CLAS 343: Women in the Ancient Mediterranean
4 credit hours
Instructor(s): Ruth Palmer
Course Schedule:
In this course, we will explore the main sources of information about women in the related Mediterranean cultures of Greece and Italy from the 9th century BCE to the 4th century CE. These cultures are all patriarchal societies with an agricultural base for the economy, where women were seen as inferior to men, and their roles were tied to reproduction and care of the household. The textual evidence we will consider includes economic and legal texts, epic, love poetry, drama, religious texts and funerary inscriptions, while the archaeological evidence includes sculpture and paintings.

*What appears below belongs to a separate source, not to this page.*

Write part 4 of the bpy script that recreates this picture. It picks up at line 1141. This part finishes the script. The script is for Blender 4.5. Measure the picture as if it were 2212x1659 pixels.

We will also focus upon the culturally defined gender biases in the sources, and on feminist methodologies devised to clarify and interpret these biases.
CLAS 351x: On-Site Survey of Greek History
4 credit hours
Instructor(s): Ruth Palmer
Course Schedule:
A survey of Greek history from Mycenaean to modern times, with particular attention to sites on the itinerary of the study abroad program in Greece.
CLAS 391: Colloquium in Classics
1 credit hour
Instructor(s): James A. Andrews, Lynne Lancaster
Course Schedule: Fall 2008
This course includes presentations by faculty members on the different disciplines included in the study of the ancient world, presentations by faculty of aspects of their own research, presentations by seniors of their research, and meetings with visiting scholars.
Prerequisites: Classics major, sophomore status or higher, or by permission.
CLAS 401: Life of the Romans
4 credit hours
Instructor(s): William Owens
Course Schedule:
An examination of Roman life from a number of perspectives emphasizing the Roman family, sexual attitudes, slavery, and the economy. Attention is given to the means by which classicists draw conclusions about ancient Roman life and social attitudes.